Théâtre des Jeunes Artistes.

On ne pouvoit exiger beaucoup d’une bluette telle que le vaudeville des Assemblées primaires ou les Elections, donné hier au théâtre des Jeunes Artistes. Cette petite pièce a quelques couplets saillans, peu d’intrigue, mais le sujet n’en comportoit même pas. Ce vaudeville est de M. Martinville, auteur du Concert de la rue Feydeau, des Suspects, et récemment de Jeannot Bohémien. Nous aurions désiré qu’il eût donné plus de latitude à son rôle du Fournisseur, qu’il eût démontré davantage combien cette classe s’est enrichie aux dépens de la fortune publique. Nous aurions désiré qu’il eût donné au journaliste un caractère quelconque, qui lui méritât toutes les sorties qu’il fait contre lui, et qu’il n’eût pas enveloppé dans son cadre tous les journalistes en général, dont les lumières sont le thermomètre de l’opinion publique. Si quelques-uns mentent, et vendent leur plume, la justice punit les uns, le mépris et l’indignation générale sont le partage des autres. Nous souhaitons qu’il fasse ces petits changemens qui ne peuvent qu’ajouter à l’intérêt de sa pièce, dont voici la courte analyse.

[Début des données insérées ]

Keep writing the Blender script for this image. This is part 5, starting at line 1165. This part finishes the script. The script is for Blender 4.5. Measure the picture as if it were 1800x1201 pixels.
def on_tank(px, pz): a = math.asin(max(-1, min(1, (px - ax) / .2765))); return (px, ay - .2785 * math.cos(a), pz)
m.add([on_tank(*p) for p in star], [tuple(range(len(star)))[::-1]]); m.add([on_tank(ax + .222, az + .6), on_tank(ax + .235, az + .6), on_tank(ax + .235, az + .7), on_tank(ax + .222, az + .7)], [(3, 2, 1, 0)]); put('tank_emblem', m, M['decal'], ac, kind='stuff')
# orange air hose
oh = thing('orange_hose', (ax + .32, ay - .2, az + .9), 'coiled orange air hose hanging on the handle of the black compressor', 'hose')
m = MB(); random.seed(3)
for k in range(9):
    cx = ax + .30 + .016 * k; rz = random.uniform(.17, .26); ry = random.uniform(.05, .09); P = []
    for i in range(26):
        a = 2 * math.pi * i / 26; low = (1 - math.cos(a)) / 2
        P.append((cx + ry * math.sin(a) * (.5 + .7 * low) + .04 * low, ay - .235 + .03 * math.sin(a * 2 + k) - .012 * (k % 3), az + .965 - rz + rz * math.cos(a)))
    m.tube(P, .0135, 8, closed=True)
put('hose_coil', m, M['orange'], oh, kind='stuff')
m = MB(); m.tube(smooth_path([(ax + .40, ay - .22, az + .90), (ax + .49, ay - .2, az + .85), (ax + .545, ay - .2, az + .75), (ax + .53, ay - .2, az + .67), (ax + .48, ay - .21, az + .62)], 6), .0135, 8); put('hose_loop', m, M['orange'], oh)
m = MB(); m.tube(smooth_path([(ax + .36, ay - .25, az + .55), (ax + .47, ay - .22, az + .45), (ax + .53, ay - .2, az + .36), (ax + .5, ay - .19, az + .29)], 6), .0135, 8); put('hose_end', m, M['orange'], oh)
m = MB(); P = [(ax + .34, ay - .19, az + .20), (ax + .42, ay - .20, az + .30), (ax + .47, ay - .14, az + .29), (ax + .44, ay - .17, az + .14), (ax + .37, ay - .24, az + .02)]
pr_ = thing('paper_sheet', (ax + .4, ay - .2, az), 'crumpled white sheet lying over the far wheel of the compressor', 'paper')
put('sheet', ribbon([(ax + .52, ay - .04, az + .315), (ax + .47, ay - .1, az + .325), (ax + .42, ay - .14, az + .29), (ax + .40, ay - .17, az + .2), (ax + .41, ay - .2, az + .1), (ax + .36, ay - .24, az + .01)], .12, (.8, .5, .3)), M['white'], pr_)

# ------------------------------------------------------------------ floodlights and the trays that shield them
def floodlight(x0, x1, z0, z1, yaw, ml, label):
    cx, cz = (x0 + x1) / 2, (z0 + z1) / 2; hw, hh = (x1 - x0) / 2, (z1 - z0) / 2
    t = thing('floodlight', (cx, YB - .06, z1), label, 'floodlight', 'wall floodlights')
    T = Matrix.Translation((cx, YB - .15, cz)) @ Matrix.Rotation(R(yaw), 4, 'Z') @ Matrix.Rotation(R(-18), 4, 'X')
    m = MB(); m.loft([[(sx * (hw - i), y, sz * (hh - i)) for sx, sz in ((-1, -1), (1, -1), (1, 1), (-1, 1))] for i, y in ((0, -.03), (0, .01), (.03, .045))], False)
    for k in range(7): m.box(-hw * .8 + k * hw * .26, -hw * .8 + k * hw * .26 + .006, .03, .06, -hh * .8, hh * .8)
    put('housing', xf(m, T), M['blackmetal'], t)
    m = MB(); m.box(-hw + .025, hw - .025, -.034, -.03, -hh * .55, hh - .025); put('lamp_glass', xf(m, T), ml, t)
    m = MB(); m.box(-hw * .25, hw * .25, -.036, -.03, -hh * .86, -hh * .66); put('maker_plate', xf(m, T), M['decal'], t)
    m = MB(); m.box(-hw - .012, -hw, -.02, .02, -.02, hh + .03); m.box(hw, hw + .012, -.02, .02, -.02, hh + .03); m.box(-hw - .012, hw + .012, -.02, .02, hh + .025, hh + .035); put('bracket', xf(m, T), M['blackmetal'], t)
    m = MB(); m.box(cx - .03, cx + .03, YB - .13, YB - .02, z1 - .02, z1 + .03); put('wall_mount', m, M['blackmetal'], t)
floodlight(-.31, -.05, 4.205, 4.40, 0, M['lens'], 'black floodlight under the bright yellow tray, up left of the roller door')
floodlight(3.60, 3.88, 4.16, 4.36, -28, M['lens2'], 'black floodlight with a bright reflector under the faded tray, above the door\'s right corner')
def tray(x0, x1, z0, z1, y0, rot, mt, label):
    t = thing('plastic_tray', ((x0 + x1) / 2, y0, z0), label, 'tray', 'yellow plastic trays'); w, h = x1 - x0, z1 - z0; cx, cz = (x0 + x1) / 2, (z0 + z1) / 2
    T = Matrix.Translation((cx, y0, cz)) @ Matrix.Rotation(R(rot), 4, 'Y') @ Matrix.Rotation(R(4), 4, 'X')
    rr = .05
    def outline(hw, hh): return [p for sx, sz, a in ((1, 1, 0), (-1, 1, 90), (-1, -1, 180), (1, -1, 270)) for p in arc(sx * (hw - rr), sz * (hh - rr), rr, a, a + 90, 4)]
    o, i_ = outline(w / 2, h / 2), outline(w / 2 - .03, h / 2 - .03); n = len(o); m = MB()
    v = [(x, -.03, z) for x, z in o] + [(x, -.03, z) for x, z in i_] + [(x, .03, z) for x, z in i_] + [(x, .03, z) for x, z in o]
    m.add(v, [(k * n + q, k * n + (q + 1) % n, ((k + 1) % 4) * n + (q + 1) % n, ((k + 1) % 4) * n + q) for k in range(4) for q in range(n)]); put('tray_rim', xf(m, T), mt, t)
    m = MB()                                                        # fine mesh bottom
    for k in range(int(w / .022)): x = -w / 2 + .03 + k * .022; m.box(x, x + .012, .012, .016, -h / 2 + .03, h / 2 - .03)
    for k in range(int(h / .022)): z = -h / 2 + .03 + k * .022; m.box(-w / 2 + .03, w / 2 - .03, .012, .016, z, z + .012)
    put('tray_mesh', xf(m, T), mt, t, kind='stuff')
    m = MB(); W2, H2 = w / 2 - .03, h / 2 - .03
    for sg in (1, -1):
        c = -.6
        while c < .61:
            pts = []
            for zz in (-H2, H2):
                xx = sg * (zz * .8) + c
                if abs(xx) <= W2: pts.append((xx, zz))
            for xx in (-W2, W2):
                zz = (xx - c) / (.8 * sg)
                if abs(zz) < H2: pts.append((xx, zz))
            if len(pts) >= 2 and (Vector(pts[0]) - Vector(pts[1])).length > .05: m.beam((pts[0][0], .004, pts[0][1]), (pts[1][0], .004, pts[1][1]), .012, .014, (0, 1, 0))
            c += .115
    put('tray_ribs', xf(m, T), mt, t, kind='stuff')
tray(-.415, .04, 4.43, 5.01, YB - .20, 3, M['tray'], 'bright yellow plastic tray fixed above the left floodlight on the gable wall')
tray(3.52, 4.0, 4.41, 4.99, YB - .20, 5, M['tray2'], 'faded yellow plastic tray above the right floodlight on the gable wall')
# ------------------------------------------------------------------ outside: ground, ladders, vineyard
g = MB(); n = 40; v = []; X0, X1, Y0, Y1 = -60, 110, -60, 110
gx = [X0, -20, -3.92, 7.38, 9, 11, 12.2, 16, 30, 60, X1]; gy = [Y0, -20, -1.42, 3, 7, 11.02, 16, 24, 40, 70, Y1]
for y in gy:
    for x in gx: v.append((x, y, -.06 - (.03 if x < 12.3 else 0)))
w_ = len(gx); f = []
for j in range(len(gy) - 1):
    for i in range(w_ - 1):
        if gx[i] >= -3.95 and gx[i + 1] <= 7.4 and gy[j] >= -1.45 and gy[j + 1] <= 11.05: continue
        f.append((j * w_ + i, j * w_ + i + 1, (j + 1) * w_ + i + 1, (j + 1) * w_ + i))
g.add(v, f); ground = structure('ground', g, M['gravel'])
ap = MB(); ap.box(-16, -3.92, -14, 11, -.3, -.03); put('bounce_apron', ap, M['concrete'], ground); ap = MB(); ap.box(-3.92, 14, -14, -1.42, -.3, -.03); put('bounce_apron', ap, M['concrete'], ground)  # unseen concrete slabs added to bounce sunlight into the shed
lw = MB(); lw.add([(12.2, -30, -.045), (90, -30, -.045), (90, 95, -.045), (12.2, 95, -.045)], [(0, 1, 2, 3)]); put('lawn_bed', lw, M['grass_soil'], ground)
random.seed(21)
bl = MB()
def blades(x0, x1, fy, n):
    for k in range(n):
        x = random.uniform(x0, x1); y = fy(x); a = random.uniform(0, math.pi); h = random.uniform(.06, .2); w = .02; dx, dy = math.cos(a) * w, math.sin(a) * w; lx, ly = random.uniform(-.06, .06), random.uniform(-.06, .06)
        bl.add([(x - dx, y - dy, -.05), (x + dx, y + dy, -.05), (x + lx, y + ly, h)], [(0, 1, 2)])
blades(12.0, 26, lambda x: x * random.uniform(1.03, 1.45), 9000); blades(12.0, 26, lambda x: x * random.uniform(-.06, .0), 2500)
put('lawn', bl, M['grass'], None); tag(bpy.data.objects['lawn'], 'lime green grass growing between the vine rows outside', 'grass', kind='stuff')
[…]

M. Dumont a la manie de ne vouloir marier sa fille qu’à un Electeur ; il a jeté les yeux sur trois personnages importuns, un Journaliste, un Auteur, un Fournisseur; mais Lucile, sa fille, n’en aime aucun et a du penchant pour Darcy ; celui-ci adore Lucile, le père est toujours dans le même sentiment. L’assemblée commence, chacun porte son scrutin, les trois favoris de M. Dumont n’emportent de suffrage que le leur ; M. Darcy, père de l’amoureux de Lucile, réunit la majorité des voix pour l’électorat, et M. Dumont consent avec plaisir au mariage de sa fille avec le fils d’un Electeur, comme s’il eût été Electeur lui-même.